Às amizades ansiosas
Ninguém solta a mão de ninguém, mas quem também é ansiosa acaricia.
Ter companhias não ansiosas é fundamental para a vida da pessoa ansiosa.
Doido é pensar que, se não sou uma aberração, em 2024 devo ter mais amizades que lidam com alguma questão que esbarra na ansiedade do que aquelas que não lidam.
Volto para a química cerebral de quem tem facilidade de se autorregular sob a mínima possibilidade de algo não sair como esperado.
Tô falando daquelas amizades que te aterraram e te situam no tamanho real das preocupações e nas várias possibilidades que não se resumem apenas no ‘se tudo der errado’. Quem te dá um chacoalhão, tenta te livrar da culpa e se esforça para te convencer a viver o agora, virar a página ou repetir o mantra “um dia de cada vez”.
Pronto. Quatro parágrafos bastam para as abençoadas almas que não sofrem de ansiedade e aos salvadores terapeutas acessíveis ao nosso bolso.
Hoje eu quero dedicar meu texto todinho às minhas camaradagens ansiosas. Bem sei do perigo contaminante que é a convivência com alguém que sofre do mesmo mal.

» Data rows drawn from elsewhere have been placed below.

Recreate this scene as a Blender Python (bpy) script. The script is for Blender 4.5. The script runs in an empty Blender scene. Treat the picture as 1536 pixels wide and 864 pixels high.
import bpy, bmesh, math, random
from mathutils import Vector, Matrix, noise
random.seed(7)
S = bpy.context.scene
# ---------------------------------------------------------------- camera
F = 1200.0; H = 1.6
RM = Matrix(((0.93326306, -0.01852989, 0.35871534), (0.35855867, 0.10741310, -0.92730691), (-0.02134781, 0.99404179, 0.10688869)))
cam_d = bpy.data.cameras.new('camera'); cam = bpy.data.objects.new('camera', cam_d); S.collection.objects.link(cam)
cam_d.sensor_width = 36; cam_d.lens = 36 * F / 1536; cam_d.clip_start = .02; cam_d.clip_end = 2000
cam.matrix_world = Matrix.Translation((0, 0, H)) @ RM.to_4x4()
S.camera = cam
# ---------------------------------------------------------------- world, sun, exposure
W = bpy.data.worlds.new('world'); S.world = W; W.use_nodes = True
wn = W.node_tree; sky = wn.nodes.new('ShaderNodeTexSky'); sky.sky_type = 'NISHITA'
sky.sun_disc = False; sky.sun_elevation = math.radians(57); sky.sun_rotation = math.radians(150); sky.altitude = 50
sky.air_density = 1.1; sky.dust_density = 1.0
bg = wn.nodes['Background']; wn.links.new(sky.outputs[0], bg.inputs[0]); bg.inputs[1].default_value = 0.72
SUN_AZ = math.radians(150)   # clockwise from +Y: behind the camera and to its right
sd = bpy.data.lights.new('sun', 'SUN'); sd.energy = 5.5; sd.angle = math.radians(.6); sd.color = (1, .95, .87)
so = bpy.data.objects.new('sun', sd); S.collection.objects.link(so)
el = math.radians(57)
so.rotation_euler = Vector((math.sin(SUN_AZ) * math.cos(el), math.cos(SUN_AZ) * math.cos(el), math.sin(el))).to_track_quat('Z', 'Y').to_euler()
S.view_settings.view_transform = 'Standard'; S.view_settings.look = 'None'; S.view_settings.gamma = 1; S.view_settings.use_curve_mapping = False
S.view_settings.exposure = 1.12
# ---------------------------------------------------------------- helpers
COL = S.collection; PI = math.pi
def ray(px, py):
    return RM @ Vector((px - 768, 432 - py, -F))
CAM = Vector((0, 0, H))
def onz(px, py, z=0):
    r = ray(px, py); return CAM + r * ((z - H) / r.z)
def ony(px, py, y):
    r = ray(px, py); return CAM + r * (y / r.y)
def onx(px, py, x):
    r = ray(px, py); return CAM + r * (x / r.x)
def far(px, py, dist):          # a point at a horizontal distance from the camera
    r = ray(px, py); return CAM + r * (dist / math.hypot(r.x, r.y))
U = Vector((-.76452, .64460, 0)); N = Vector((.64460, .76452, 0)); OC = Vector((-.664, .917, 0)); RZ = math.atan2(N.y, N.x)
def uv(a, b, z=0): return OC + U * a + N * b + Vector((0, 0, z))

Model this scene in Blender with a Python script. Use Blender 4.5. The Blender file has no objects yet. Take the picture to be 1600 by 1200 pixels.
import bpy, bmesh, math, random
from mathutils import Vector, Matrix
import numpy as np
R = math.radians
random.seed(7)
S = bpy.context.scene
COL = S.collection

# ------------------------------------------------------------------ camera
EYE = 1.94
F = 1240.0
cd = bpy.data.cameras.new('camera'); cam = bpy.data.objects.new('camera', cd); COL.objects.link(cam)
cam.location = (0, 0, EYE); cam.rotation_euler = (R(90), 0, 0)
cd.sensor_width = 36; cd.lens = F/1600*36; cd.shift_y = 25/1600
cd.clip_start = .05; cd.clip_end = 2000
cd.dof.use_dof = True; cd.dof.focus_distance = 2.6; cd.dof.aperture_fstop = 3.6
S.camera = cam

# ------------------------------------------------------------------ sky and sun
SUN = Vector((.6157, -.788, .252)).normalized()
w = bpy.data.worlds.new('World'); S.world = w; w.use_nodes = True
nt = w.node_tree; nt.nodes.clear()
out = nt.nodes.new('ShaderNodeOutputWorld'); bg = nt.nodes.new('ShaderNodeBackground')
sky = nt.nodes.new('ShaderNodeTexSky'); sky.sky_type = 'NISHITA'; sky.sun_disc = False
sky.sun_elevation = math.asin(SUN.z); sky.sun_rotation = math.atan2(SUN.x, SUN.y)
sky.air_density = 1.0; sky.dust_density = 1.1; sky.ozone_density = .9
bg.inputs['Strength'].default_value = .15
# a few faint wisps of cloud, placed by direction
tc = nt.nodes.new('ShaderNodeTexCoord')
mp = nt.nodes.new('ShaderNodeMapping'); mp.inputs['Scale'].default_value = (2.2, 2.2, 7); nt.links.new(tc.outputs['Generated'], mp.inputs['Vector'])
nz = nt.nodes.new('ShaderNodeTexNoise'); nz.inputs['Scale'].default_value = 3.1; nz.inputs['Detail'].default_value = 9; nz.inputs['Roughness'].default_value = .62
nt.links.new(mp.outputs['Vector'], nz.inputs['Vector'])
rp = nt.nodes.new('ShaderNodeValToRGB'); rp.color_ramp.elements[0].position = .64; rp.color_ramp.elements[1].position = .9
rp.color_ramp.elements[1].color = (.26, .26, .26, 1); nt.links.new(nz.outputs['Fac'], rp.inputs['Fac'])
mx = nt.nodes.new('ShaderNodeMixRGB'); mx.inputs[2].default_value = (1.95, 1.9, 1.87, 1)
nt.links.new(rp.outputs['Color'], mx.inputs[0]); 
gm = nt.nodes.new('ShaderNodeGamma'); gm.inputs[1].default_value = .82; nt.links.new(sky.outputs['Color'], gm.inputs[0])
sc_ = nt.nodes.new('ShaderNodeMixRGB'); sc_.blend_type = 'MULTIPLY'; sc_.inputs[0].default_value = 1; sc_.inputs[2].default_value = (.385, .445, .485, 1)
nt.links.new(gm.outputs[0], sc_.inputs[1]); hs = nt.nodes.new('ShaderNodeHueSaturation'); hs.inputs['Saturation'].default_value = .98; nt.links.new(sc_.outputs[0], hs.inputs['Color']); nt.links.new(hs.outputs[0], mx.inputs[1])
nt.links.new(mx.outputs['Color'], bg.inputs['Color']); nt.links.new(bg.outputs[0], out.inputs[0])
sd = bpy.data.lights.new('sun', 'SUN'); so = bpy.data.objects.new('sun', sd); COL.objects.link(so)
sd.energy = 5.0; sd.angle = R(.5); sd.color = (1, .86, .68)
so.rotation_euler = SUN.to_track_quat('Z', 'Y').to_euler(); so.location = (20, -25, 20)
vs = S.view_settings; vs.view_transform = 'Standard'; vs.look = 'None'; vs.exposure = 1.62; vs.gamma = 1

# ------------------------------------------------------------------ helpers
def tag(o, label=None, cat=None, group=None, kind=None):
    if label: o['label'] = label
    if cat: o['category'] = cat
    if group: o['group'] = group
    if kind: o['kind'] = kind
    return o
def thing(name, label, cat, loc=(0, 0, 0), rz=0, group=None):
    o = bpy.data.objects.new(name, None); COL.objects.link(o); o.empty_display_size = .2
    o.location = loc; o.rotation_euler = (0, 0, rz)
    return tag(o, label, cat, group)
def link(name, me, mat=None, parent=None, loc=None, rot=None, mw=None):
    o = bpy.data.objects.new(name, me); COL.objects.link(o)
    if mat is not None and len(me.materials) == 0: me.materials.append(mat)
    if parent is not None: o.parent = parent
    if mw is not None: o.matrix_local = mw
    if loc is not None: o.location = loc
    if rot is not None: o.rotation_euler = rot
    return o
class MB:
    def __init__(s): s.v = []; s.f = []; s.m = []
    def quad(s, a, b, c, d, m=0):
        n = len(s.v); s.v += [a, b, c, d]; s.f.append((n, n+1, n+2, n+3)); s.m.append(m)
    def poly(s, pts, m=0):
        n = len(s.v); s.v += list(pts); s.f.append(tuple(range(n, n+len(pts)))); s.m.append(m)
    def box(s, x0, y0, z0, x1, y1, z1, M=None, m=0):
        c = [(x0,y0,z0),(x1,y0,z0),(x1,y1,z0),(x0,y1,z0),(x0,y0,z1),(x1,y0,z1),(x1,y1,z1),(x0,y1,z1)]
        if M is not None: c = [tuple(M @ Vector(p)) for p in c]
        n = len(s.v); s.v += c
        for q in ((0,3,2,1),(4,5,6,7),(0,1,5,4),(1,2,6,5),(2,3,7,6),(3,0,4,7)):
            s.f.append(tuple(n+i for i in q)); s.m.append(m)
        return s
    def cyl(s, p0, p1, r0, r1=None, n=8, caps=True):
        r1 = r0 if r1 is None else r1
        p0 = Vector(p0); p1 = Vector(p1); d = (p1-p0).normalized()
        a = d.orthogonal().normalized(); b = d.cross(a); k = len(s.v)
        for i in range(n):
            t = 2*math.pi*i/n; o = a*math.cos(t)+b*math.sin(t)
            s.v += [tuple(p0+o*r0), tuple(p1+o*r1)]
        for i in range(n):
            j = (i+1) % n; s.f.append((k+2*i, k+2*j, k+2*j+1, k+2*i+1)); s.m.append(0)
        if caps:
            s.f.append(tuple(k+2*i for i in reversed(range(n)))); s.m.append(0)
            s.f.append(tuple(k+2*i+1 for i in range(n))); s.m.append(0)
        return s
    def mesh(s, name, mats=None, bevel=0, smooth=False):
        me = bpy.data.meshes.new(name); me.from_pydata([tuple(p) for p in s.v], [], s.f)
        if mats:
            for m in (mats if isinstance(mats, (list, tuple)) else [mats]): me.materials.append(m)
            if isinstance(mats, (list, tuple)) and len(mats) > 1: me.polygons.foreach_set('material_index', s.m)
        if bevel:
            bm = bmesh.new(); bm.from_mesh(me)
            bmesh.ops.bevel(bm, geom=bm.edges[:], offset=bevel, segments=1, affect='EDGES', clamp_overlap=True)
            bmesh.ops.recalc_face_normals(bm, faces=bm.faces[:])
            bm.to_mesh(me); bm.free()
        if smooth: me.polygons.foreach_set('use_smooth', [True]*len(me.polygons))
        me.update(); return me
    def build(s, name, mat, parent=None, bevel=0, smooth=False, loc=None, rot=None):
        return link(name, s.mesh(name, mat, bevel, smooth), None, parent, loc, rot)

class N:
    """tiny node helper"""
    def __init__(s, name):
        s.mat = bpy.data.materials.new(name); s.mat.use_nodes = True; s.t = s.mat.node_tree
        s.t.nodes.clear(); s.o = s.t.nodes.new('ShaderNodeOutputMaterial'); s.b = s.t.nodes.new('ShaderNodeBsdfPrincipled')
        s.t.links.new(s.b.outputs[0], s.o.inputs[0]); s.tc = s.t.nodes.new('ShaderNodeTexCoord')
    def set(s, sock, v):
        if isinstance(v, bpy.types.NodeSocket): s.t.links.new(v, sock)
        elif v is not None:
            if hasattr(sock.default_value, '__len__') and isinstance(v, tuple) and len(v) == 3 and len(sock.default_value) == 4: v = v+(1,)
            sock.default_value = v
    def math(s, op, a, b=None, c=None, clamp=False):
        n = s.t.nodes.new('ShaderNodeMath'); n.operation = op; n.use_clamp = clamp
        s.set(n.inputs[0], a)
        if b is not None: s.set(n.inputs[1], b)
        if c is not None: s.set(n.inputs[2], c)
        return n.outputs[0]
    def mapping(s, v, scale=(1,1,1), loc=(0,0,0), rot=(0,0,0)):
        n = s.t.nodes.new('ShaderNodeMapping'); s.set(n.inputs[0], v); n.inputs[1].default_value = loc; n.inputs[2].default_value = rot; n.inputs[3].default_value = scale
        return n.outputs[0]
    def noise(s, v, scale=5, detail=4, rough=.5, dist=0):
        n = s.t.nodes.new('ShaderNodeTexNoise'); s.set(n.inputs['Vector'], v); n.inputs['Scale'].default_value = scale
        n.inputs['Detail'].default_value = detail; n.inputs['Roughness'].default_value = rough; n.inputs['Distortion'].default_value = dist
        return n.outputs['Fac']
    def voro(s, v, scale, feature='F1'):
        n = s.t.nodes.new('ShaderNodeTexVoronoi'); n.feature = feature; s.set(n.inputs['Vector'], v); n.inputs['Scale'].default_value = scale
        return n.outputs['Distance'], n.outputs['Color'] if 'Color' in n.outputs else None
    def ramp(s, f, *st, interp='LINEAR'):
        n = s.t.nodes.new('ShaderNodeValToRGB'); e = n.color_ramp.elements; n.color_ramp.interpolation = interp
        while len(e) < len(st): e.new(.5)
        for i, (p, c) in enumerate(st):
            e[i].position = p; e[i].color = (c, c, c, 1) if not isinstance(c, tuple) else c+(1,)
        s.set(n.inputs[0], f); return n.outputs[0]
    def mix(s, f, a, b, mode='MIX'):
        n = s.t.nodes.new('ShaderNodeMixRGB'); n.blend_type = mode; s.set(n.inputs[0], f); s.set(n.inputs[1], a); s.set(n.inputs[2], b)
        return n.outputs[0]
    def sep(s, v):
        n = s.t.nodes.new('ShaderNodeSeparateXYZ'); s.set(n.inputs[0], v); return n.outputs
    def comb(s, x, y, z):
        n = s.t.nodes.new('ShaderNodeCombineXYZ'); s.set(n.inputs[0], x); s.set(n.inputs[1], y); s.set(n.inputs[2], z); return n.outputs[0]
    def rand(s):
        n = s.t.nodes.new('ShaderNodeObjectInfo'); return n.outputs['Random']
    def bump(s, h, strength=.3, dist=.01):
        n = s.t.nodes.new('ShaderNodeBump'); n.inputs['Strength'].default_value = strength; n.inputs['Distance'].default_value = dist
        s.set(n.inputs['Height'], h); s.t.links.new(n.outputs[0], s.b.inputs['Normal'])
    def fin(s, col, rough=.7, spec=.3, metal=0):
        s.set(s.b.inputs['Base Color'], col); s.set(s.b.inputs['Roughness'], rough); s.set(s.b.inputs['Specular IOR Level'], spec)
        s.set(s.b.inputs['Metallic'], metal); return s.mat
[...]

Tem hora que ataca mais do que rinite em tempo seco. Quando a própria ansiedade alheia vem a ser um gatilho para a outra pessoa. Quando menos se espera, bomba-relógio.
As amizades ansiosas, por sua vez, têm um grau de intimidade que lhes permite compartilhar de suas ferramentas pessoais e entender a inundação mental.
Tento mesmo me lembrar daquilo que li em algum lugar certa vez: o outro não tem responsabilidade sobre como aquilo vai me afetar.
Não mesmo, mas a pessoa ansiosa, fontes da minha cabeça: quando em estado de regulação e consciência mínima sobre sua questão, costuma entender, acolher e abraçar suas dores.
Não que o conselho de virar a página da pessoa que não lida com cenários absurdos semanalmente não seja válido — é. Não vou dizer frio, mas é liso, quando não é profissional.
O ser humano que sabe bem o que você está passando, por sua vez, tende a receber essa avalanche com ferramentas mais adequadas — fruto da experiência — , minimizando o impacto.
Ninguém solta a mão de ninguém, mas amizades ansiosas, além de não soltar a mão, também fazem carinho e emprestam o seu outro par de luva.